Instructions for the task. Each line from the beginning of the data below through the line containing "C = bpy.context.scene.collection" should be repeated exactly, please.

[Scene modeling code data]
>>>>>

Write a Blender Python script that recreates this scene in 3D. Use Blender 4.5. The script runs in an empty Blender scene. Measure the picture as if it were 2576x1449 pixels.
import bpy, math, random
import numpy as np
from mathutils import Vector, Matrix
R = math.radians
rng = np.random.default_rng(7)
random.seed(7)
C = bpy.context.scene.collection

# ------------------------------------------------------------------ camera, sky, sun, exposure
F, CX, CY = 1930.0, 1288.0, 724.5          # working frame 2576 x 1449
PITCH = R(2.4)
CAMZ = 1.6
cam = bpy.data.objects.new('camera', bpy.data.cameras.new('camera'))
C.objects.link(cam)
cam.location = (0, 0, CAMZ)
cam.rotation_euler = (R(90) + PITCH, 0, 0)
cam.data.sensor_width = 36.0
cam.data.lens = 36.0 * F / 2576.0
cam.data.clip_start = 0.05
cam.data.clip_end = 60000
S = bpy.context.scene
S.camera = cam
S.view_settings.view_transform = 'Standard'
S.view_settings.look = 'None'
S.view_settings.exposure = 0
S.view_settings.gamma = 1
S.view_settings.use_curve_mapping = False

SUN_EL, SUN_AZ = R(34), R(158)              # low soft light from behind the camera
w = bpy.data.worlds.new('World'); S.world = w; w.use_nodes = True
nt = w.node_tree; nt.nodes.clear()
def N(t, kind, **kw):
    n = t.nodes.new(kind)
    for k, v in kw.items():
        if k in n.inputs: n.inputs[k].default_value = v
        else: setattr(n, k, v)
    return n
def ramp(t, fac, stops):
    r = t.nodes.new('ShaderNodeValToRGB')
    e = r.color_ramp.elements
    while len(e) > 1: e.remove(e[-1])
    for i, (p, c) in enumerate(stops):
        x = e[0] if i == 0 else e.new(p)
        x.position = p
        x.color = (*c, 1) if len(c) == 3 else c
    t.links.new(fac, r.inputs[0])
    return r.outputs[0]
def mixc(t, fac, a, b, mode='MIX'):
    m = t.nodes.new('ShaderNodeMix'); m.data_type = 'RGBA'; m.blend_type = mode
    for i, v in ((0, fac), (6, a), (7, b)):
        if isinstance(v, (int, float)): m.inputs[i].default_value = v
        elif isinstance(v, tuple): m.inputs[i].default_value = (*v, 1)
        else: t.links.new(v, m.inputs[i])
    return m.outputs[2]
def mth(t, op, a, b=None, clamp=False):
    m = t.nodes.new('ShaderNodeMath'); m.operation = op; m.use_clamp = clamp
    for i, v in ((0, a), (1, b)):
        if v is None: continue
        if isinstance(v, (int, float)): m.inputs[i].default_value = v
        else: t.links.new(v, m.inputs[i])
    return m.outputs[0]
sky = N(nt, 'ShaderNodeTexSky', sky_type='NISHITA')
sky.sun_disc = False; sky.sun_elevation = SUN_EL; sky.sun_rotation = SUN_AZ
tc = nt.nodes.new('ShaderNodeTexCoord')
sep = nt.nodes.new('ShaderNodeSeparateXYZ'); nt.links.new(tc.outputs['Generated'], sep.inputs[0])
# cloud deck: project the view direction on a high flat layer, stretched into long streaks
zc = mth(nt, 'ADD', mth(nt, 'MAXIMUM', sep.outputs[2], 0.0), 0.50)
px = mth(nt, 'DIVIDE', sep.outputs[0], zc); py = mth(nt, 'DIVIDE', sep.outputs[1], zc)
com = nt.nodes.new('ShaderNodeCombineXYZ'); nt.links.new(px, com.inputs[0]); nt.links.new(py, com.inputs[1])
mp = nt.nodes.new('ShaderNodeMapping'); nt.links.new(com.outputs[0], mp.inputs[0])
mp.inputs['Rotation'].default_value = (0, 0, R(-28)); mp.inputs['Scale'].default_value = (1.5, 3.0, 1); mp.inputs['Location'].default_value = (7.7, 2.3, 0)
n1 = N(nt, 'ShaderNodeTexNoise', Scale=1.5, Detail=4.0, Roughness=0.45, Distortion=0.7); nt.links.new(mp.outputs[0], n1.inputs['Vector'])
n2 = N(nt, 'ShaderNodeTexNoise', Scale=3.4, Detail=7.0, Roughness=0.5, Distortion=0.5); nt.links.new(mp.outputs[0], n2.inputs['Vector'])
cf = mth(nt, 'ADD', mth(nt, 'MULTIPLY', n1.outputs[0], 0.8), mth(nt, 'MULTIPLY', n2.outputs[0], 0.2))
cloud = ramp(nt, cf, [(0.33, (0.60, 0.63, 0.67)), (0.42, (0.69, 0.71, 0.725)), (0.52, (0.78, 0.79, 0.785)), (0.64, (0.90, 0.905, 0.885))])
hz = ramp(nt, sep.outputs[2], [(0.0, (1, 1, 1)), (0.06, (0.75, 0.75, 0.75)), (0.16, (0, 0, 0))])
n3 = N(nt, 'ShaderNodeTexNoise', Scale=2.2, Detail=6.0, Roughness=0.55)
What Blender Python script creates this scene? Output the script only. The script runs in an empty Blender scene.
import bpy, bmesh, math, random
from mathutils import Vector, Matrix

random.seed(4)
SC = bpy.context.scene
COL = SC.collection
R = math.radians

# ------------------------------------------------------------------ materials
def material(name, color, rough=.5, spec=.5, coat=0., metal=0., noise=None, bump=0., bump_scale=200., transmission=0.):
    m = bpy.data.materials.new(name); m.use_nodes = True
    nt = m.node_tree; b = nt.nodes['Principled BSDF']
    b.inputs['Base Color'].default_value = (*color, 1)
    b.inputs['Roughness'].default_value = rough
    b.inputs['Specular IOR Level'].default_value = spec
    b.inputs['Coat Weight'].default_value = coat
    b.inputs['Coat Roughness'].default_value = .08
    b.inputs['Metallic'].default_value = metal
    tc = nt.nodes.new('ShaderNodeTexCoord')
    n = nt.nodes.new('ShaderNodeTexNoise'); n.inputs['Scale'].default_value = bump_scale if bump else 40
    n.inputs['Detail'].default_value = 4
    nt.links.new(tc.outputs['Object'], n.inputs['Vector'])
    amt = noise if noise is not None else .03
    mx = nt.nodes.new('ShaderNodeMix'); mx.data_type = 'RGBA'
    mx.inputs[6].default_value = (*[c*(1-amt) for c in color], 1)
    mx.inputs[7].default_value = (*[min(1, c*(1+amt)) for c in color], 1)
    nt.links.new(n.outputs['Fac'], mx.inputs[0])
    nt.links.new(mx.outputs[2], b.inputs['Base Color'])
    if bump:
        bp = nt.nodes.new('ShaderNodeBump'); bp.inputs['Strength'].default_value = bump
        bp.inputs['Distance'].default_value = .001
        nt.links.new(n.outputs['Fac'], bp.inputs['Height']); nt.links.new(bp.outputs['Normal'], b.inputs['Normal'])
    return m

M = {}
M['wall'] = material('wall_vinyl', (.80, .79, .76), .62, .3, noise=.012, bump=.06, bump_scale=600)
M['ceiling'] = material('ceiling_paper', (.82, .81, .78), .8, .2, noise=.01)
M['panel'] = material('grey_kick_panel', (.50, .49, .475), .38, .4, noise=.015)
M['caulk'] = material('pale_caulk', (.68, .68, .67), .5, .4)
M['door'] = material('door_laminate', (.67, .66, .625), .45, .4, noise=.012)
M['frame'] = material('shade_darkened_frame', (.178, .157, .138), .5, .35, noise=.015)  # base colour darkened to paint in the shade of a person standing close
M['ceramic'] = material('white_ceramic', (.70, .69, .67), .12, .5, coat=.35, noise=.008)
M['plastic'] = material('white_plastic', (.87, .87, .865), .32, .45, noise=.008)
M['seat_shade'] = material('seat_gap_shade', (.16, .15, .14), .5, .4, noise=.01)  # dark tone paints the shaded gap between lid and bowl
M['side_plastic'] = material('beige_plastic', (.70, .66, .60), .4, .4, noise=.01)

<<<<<

Right answer.
Write a Blender Python script that recreates this scene in 3D. Use Blender 4.5. The script runs in an empty Blender scene. Measure the picture as if it were 2576x1449 pixels.
import bpy, math, random
import numpy as np
from mathutils import Vector, Matrix
R = math.radians
rng = np.random.default_rng(7)
random.seed(7)
C = bpy.context.scene.collection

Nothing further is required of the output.